For legal entity clients, identity verification includes obtaining: the entity’s registration extract; the articles of association or equivalent; evidence of beneficial ownership (JADIS data in Lithuania; equivalent register or declaration for foreign entities); and identification documents for the UBOs and the authorised representatives of the entity.
Enhanced Due Diligence (EDD) — Article 11 PPTFPĮ
Enhanced Due Diligence is mandatory for high-risk clients and situations under the PPTFPĮ. EDD requires all the steps of standard CDD plus additional measures. EDD-triggering situations include:
- Politically Exposed Persons (PEPs) — individuals who hold or have held a prominent public function. PEP status triggers EDD for the duration of the relationship plus 12 months after the PEP leaves office. EDD for PEPs requires: establishing the source of wealth and source of funds; obtaining senior management approval for establishing the relationship; and enhanced ongoing monitoring.
- Clients or transactions involving high-risk third countries — countries identified by the European Commission as having strategic AML deficiencies. Currently approximately 20 countries are on the EU high-risk list.
- Non-face-to-face client relationships — where the client is not physically present for identification. Remote CDD must be supplemented by additional verification measures (certified document copies, video identification, or verified electronic identity).
- Correspondent banking relationships — when a Lithuanian credit institution establishes a correspondent banking relationship with a credit institution in a non-EU country.
- Complex or unusually large transactions without apparent economic purpose.
Simplified CDD — Article 10 PPTFPĮ
Simplified CDD is available for low-risk clients in specific circumstances where the PPTFPĮ permits a reduced level of verification — including listed companies on regulated EU markets, public authorities, and clients presenting low risk based on the entity’s documented risk assessment. Simplified CDD does not mean no CDD — it means a reduced level of verification, applied consistently with a documented risk rationale.

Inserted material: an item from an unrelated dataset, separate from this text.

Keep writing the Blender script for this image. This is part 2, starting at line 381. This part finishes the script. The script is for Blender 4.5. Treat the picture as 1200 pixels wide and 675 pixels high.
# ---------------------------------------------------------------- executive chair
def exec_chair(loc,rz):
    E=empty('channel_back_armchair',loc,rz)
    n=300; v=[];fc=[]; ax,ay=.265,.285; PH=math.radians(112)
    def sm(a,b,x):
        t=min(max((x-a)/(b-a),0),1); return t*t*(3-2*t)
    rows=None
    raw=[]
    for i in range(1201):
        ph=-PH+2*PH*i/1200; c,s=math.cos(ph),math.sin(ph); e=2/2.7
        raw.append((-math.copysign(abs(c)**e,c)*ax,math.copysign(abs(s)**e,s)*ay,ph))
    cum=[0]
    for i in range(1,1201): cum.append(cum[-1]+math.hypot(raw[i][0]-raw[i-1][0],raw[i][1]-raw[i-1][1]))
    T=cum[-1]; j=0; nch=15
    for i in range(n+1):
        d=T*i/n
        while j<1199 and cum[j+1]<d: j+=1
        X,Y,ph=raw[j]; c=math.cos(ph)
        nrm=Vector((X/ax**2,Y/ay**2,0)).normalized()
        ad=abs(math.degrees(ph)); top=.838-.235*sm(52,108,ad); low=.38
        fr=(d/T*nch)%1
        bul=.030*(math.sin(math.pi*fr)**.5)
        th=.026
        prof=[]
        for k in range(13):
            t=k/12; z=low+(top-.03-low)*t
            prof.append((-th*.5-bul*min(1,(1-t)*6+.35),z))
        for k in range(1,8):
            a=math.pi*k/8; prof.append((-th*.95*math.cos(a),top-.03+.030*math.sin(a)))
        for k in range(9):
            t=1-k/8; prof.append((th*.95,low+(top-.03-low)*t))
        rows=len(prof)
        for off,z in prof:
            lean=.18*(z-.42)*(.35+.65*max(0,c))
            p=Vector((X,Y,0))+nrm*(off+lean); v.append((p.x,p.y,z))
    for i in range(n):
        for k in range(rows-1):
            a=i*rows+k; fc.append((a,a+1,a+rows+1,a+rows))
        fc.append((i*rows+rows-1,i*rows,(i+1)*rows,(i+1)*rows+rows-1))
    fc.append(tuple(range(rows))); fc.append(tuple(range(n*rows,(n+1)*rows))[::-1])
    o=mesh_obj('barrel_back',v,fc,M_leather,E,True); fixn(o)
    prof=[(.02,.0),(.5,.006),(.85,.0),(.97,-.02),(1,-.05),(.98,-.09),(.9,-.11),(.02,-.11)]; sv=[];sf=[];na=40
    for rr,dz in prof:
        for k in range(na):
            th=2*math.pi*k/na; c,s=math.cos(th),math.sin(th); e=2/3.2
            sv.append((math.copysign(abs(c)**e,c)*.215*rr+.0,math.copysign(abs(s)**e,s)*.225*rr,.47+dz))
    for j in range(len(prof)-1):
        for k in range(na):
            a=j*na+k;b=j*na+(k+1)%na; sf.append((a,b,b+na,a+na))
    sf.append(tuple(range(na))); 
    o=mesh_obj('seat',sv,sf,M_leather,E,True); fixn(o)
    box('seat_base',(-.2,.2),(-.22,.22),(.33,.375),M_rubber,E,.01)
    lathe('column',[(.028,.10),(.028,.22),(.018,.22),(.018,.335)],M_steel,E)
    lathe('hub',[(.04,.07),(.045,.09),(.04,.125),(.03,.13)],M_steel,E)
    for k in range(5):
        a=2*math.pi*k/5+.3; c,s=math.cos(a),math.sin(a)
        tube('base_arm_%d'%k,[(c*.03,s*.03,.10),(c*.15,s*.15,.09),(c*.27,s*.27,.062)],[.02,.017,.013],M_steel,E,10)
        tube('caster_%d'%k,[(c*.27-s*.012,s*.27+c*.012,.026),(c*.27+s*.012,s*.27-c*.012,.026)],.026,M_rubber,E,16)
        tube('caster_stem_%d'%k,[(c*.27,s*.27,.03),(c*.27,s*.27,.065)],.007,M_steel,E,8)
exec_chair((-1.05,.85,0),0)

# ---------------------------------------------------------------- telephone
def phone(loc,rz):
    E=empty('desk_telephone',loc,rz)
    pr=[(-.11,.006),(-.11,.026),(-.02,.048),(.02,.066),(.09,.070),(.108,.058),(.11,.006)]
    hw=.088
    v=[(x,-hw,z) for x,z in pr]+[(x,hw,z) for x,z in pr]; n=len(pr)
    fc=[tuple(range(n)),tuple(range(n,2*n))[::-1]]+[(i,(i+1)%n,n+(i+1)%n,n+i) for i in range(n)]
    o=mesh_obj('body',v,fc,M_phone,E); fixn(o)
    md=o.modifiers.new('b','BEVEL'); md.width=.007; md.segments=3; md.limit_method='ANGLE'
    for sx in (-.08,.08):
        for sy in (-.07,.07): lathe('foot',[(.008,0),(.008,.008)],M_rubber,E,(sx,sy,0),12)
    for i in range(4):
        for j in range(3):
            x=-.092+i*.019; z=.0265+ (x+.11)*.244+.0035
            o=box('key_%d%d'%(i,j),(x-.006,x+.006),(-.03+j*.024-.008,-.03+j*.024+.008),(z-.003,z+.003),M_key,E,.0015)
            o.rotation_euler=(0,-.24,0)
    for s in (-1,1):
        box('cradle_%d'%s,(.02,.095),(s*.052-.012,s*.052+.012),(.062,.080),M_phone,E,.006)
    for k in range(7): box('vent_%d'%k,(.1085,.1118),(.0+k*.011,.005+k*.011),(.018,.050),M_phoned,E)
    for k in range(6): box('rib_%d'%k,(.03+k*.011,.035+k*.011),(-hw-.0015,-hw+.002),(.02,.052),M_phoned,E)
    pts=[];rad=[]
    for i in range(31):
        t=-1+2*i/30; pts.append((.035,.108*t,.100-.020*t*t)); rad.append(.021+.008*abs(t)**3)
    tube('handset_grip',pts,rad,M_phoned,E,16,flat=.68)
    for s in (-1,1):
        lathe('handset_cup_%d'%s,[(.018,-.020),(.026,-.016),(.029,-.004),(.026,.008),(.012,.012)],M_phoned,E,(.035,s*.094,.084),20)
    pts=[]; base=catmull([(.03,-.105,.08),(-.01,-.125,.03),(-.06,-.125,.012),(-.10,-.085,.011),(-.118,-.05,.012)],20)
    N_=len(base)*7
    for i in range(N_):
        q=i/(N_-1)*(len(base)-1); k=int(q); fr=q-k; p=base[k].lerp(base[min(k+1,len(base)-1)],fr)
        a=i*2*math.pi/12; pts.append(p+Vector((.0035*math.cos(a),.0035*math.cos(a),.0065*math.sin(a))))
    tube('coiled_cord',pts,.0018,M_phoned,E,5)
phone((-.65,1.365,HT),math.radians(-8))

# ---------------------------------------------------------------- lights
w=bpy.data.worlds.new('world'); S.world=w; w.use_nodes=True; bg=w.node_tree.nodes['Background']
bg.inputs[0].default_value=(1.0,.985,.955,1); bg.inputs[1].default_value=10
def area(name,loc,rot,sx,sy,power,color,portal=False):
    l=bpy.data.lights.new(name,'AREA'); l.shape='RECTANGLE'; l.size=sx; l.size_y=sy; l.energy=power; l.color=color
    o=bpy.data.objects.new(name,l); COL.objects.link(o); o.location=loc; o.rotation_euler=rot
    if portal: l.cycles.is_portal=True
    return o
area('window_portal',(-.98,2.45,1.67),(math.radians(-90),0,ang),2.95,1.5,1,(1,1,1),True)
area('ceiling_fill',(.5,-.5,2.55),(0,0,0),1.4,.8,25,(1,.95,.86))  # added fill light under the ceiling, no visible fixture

GDPR Compliance in Lithuania
The EU General Data Protection Regulation (Regulation 2016/679 — GDPR) applies directly and without national implementation in Lithuania. It governs the processing of personal data of EU residents by any organisation that either is established in the EU or targets EU residents with goods or services. The Lithuanian supervisory authority is the State Data Protection Inspectorate (Valstybinė duomenų apsaugos inspekcija — VDAI).
Who is subject to GDPR in Lithuania
Every Lithuanian company that processes personal data — which means collecting, storing, using, transmitting, or deleting information about identifiable individuals — is subject to GDPR. There is no size threshold: a one-person company that stores client email addresses is subject to GDPR. The GDPR applies to employees’ data, clients’ data, suppliers’ data, website visitors’ data, and any other personal data the company handles.
The six GDPR compliance requirements we implement
- Lawful basis for processing — every processing activity must have a lawful basis under Article 6 GDPR: consent, contract performance, legal obligation, vital interests, public task, or legitimate interests. Legitimate interests (Article 6(1)(f)) is the most commonly applicable basis for B2B processing but requires a documented balancing test.
- Privacy notices — individuals whose data is processed must be informed of the processing under Articles 13–14 GDPR. Website privacy policies, employee privacy notices, and client data processing notices must be current, complete, and accessible.
- Data subject rights — individuals have the right to access their data, correct it, delete it (‘right to be forgotten’), restrict processing, and object to processing. Companies must have documented procedures for handling these requests within the statutory 30-day response period.
- Data processing agreements — where a Lithuanian company uses third-party processors (cloud services, payroll providers, email marketing platforms), a Data Processing Agreement (DPA) under Article 28 GDPR must be in place with each processor.
- Data breach notification — Article 33 GDPR requires notification to the VDAI within 72 hours of becoming aware of a personal data breach that poses a risk to individuals’ rights. Breaches posing a high risk must also be notified to the affected individuals. A breach response plan must be in place.
- Data Protection Officer (DPO) — a DPO is mandatory under Article 37 GDPR for public authorities, companies whose core activity involves large-scale systematic monitoring, and companies whose core activity involves large-scale processing of sensitive data. For other companies, a voluntary DPO appointment or a DPO-as-a-service arrangement is advisable.
VDAI enforcement — fines and investigations
The VDAI has progressively increased its enforcement activity. Fines under GDPR are tiered: up to €10 million or 2% of global annual turnover for technical violations (inadequate security, failure to appoint a DPO, record-keeping failures); and up to €20 million or 4% of global annual turnover for substantive violations (unlawful processing, breach of data subject rights, unauthorised international transfers). In practice, VDAI fines for Lithuanian companies have typically been in the range of €2,000–€50,000 for most violations — but the maximum has been applied to serious cases. VDAI investigations are frequently triggered by data subject complaints, which can be submitted directly to VDAI online.
Under Article 30 GDPR, every company with 250+ employees must maintain a Record of Processing Activities — a written inventory of all the personal data processing activities the company undertakes. Companies with fewer than 250 employees are exempt from the mandatory RoPA requirement unless their processing poses a risk to rights and freedoms, is not occasional, or includes special category data. In practice, we recommend all Lithuanian companies maintain a RoPA regardless of size — it is the foundational document of any GDPR compliance programme and significantly simplifies responses to VDAI investigations and data subject requests.